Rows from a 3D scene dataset
────────────────────────────────────────

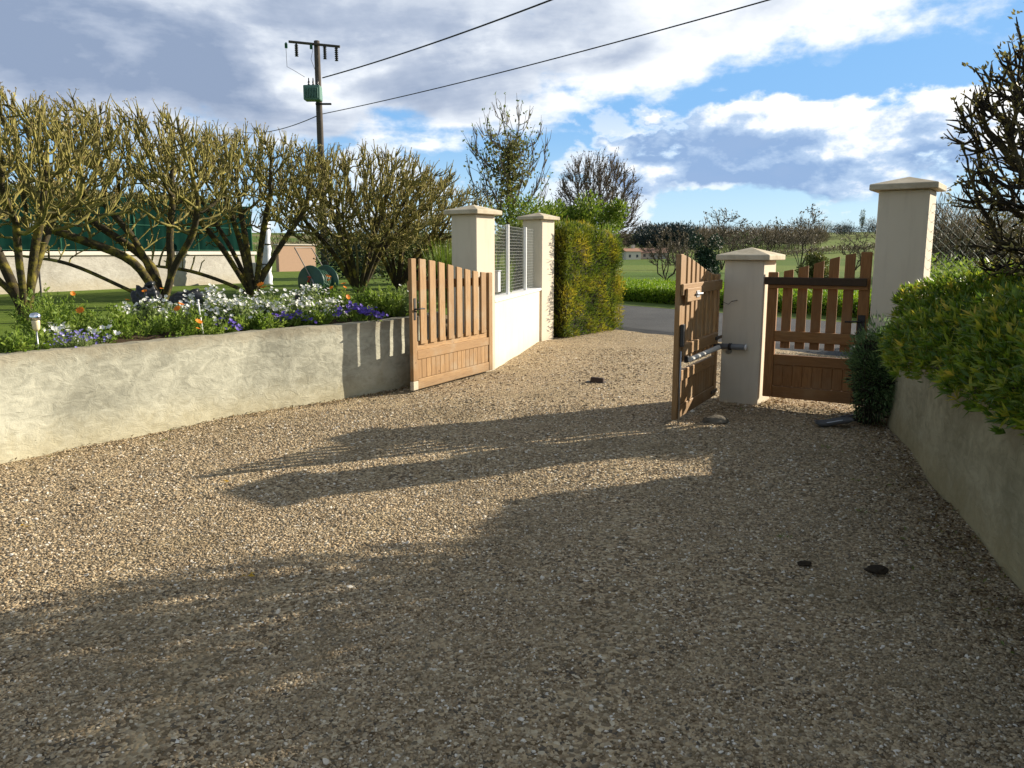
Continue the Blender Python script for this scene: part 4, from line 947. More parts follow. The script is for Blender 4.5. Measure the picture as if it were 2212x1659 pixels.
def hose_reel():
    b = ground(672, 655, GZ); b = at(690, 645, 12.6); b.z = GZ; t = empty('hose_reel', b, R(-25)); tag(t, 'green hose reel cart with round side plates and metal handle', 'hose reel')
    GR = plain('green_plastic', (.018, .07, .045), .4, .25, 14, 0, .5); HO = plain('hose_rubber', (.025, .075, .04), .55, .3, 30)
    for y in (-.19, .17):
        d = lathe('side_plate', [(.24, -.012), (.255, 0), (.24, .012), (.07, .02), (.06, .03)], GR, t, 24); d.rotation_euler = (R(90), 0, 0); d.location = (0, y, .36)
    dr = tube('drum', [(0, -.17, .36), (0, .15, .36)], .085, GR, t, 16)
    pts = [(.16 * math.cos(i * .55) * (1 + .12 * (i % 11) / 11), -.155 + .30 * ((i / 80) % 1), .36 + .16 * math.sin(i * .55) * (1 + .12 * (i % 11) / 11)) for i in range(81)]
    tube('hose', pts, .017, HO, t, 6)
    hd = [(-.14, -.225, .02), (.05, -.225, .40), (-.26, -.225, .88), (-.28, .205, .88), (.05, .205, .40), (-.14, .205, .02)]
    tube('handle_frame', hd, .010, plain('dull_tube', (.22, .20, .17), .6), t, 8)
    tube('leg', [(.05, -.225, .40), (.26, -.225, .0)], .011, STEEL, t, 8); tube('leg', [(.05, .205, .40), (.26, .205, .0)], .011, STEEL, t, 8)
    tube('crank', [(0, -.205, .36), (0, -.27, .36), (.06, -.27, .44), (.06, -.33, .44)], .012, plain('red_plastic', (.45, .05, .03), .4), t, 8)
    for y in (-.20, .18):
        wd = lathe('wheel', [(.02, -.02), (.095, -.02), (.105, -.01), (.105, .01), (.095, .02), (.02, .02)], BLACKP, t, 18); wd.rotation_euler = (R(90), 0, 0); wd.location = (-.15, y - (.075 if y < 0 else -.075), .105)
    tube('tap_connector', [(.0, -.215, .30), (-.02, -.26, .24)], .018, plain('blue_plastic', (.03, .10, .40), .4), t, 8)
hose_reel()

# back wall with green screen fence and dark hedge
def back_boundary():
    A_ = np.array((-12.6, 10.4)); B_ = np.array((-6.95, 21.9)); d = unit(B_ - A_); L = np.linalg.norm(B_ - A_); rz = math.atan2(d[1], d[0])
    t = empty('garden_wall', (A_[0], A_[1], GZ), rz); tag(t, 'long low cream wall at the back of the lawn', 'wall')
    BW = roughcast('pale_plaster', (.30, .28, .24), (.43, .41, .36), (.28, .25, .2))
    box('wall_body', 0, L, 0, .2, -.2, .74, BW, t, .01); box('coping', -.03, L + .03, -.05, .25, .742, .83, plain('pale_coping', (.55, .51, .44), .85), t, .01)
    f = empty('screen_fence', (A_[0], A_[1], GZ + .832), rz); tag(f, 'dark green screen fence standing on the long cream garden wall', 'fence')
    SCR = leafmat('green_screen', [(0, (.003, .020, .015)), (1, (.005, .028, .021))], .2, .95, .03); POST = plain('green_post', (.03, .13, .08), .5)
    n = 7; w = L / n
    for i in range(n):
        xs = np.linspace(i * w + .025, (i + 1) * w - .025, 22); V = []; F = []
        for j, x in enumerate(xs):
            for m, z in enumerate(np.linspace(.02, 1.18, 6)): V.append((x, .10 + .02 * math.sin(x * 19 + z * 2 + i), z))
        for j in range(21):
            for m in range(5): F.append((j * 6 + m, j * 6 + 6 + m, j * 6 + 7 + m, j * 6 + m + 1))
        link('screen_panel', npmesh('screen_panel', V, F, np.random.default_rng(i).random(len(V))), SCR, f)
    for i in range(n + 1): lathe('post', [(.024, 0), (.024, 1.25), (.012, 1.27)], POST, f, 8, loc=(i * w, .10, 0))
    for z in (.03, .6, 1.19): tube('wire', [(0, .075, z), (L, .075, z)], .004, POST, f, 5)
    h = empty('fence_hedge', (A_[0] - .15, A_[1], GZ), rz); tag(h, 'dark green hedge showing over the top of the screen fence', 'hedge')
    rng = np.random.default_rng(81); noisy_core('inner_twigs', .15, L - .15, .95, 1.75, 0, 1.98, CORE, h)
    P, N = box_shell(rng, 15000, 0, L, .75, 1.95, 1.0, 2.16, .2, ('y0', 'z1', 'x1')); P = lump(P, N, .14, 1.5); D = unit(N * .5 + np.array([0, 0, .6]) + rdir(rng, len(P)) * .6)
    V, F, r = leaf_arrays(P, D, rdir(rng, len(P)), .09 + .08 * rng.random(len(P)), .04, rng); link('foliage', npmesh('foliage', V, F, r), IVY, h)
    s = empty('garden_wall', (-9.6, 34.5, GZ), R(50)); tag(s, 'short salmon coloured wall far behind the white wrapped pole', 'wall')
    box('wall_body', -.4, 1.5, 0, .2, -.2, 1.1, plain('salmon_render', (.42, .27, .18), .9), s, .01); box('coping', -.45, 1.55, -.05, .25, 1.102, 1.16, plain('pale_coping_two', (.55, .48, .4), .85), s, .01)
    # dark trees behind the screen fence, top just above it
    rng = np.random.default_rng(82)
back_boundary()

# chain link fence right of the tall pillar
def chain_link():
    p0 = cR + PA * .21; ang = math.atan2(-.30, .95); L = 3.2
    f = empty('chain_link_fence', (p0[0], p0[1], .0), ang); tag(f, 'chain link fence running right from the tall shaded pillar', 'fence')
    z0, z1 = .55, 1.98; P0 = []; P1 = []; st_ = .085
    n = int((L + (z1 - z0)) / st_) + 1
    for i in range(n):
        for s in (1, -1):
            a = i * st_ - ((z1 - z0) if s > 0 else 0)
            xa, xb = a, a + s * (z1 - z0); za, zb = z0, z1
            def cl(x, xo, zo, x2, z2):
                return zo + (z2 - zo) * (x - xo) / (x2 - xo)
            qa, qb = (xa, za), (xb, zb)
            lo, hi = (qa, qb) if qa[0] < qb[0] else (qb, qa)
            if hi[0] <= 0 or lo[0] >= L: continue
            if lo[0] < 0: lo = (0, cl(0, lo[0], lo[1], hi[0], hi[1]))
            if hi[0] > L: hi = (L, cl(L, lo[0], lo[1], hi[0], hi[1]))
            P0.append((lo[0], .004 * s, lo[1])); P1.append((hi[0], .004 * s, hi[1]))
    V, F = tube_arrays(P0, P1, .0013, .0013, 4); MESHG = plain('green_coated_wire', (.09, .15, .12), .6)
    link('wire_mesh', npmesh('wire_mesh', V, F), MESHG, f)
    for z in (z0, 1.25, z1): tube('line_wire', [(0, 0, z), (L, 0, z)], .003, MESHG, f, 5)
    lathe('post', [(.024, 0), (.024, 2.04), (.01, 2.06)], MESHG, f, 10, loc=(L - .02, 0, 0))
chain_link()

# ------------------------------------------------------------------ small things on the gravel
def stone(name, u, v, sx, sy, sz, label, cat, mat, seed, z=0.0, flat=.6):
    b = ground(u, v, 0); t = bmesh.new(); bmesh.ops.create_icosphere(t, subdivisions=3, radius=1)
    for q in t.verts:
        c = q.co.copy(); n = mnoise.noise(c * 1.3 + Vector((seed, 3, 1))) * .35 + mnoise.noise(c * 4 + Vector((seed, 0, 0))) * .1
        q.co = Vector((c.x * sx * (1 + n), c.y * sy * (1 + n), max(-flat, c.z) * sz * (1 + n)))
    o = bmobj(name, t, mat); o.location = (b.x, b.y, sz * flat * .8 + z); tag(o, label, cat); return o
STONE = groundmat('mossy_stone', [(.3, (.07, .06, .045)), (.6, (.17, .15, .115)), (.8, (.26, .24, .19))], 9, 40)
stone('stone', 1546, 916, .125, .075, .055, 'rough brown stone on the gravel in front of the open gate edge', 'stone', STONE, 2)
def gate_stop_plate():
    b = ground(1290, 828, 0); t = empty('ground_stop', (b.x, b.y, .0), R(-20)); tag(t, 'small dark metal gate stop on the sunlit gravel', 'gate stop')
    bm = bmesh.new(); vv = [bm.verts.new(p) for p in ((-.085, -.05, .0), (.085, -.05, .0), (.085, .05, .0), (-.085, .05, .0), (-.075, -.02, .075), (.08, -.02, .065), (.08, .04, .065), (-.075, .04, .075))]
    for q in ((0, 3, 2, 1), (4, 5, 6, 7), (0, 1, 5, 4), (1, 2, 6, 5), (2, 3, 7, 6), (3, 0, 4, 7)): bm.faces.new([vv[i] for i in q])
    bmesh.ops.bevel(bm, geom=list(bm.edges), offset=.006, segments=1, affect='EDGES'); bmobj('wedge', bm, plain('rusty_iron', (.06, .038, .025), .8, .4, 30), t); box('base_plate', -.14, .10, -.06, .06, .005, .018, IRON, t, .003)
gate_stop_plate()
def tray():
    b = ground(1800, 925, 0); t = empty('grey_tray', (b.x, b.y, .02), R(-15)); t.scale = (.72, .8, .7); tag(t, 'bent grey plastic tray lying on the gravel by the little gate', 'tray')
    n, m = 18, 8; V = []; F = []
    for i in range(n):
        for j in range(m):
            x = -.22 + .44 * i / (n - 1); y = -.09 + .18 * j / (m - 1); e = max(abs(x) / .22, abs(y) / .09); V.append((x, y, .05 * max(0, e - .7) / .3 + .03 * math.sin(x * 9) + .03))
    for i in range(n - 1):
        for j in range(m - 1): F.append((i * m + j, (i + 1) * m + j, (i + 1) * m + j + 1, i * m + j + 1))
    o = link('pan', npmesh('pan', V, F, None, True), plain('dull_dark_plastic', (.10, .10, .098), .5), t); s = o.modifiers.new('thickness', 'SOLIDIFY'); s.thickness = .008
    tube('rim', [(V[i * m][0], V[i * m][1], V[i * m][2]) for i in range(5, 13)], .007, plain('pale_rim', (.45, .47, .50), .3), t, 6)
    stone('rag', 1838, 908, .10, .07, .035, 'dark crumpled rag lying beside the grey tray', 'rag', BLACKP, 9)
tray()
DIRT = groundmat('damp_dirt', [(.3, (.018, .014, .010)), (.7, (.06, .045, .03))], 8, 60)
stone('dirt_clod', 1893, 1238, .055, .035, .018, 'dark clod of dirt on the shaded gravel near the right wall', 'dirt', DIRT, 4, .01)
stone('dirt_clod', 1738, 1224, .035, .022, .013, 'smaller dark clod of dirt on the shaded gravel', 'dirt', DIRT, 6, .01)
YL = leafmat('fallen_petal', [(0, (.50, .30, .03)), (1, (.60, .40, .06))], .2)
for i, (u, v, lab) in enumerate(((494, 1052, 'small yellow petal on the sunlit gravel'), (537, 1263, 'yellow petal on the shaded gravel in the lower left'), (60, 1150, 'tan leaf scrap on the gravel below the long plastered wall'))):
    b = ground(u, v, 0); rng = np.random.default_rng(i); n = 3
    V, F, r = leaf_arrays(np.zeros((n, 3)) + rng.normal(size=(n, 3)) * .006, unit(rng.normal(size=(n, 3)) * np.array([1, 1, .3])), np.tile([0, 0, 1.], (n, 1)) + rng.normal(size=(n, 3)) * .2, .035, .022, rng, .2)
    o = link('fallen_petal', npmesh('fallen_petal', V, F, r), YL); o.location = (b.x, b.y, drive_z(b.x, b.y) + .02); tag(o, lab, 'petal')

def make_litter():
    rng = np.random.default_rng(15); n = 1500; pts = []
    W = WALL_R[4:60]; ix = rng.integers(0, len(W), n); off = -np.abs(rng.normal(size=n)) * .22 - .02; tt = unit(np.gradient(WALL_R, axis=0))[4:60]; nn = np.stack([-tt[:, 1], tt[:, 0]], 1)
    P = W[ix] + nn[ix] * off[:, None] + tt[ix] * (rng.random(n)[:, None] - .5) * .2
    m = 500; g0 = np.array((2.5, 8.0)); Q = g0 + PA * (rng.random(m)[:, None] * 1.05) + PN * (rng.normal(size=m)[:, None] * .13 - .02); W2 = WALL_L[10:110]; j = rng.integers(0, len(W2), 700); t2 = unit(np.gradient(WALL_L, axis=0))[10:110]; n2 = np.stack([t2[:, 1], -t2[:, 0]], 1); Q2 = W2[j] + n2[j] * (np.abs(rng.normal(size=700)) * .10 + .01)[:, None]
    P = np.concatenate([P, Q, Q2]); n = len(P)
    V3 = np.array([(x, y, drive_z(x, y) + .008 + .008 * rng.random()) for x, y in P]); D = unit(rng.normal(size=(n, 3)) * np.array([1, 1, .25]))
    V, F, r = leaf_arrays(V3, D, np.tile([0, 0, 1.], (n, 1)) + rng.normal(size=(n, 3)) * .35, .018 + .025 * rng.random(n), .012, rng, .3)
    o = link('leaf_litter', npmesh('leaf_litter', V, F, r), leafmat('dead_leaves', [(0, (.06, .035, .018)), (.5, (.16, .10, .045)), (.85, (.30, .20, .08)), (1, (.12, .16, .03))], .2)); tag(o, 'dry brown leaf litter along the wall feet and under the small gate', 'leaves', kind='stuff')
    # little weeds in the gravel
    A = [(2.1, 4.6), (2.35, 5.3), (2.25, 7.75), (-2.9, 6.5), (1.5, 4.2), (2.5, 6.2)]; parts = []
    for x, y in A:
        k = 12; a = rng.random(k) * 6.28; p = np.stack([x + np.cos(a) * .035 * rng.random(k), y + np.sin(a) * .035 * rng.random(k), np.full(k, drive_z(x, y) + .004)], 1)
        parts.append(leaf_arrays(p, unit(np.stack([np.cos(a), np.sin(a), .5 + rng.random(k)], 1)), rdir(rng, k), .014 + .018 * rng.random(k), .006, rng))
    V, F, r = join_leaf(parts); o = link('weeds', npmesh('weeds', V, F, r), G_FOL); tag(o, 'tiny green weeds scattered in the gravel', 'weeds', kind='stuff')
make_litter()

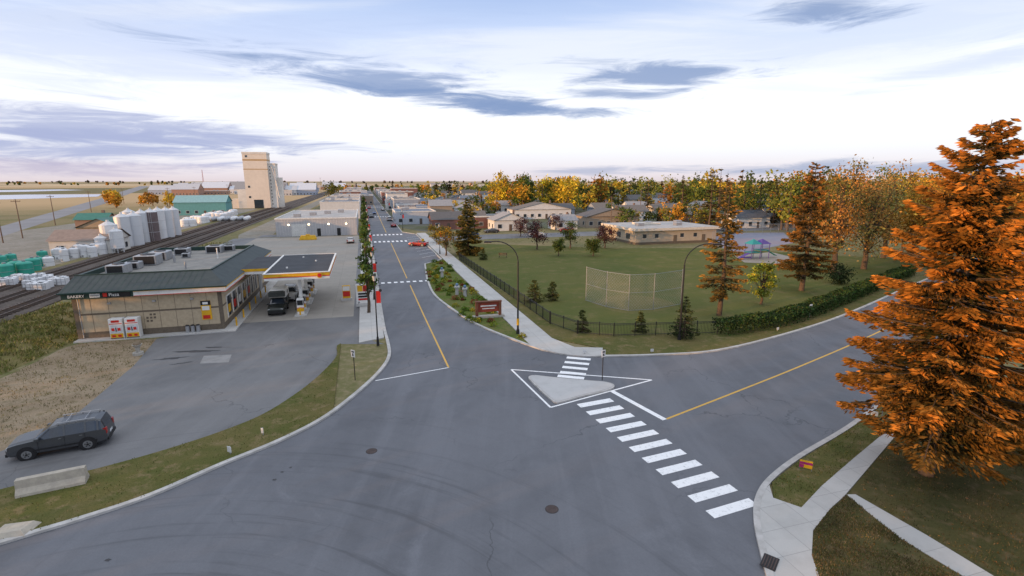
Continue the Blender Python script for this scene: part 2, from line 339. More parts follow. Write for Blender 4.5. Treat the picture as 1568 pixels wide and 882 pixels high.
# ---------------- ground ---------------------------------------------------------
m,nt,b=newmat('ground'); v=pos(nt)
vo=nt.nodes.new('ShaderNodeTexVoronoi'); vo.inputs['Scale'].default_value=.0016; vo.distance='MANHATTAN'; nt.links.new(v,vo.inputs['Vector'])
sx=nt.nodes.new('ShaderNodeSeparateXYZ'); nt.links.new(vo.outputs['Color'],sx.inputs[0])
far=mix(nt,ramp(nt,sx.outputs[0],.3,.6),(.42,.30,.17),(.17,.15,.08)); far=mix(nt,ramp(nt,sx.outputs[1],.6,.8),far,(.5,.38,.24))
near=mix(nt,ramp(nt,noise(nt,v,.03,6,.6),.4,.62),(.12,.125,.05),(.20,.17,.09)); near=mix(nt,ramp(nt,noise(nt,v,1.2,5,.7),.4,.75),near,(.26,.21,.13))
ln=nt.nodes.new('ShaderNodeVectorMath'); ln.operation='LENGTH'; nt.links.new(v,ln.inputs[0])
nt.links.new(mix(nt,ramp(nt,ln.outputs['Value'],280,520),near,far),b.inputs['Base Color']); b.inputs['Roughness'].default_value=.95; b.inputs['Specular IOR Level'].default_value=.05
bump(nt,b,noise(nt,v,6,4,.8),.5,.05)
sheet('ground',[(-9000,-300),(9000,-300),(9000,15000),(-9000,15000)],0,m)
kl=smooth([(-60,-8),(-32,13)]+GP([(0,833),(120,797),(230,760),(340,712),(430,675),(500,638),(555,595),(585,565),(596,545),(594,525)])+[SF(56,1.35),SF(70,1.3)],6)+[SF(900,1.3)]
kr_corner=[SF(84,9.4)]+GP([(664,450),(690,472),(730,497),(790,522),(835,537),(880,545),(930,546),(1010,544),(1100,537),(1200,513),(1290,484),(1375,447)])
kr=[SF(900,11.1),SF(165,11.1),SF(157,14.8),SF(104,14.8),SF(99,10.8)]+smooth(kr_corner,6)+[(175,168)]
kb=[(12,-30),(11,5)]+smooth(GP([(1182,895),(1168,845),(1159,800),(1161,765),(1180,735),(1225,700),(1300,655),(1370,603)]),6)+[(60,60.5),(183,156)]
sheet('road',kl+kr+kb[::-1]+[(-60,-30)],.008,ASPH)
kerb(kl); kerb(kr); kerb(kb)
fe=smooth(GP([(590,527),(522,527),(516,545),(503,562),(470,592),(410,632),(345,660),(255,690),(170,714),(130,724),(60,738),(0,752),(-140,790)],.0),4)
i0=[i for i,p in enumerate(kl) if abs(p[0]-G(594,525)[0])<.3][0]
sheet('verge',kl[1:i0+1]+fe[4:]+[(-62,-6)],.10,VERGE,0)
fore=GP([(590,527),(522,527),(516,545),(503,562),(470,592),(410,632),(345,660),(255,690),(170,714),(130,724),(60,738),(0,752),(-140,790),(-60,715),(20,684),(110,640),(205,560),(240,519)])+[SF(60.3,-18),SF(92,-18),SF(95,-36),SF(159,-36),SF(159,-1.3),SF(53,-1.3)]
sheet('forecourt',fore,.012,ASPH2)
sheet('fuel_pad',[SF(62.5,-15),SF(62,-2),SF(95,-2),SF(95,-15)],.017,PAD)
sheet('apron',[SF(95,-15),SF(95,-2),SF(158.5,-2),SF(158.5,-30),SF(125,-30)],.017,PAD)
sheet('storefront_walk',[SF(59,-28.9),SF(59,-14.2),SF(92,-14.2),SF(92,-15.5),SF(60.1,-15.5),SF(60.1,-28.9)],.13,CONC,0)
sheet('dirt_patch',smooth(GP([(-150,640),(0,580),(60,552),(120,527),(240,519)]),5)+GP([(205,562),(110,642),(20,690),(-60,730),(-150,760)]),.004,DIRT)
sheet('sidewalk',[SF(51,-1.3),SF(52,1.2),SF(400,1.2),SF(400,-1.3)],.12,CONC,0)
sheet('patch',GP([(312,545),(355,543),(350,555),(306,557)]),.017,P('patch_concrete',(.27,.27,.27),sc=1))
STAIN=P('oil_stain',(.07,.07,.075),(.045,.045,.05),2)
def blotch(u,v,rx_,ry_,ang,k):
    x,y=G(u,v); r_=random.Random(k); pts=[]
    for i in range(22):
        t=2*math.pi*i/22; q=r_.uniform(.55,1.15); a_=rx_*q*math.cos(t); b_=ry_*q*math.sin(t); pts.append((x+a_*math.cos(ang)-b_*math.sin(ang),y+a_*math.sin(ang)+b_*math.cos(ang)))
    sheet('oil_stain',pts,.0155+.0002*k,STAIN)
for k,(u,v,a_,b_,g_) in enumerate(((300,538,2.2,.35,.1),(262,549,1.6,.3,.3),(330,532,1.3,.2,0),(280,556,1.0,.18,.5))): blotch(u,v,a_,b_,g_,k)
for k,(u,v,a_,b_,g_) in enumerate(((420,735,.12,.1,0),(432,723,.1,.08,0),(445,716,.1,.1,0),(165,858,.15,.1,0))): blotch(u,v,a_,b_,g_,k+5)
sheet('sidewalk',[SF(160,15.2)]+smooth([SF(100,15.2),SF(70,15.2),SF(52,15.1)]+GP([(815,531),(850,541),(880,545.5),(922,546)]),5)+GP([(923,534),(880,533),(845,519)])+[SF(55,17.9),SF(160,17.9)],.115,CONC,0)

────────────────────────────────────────

§ The problem: In the entries above, find each line with the string "follow" and copy it.

§ Worked solution:
Continue the Blender Python script for this scene: part 4, from line 947. More parts follow. The script is for Blender 4.5. Measure the picture as if it were 2212x1659 pixels.
Continue the Blender Python script for this scene: part 2, from line 339. More parts follow. Write for Blender 4.5. Treat the picture as 1568 pixels wide and 882 pixels high.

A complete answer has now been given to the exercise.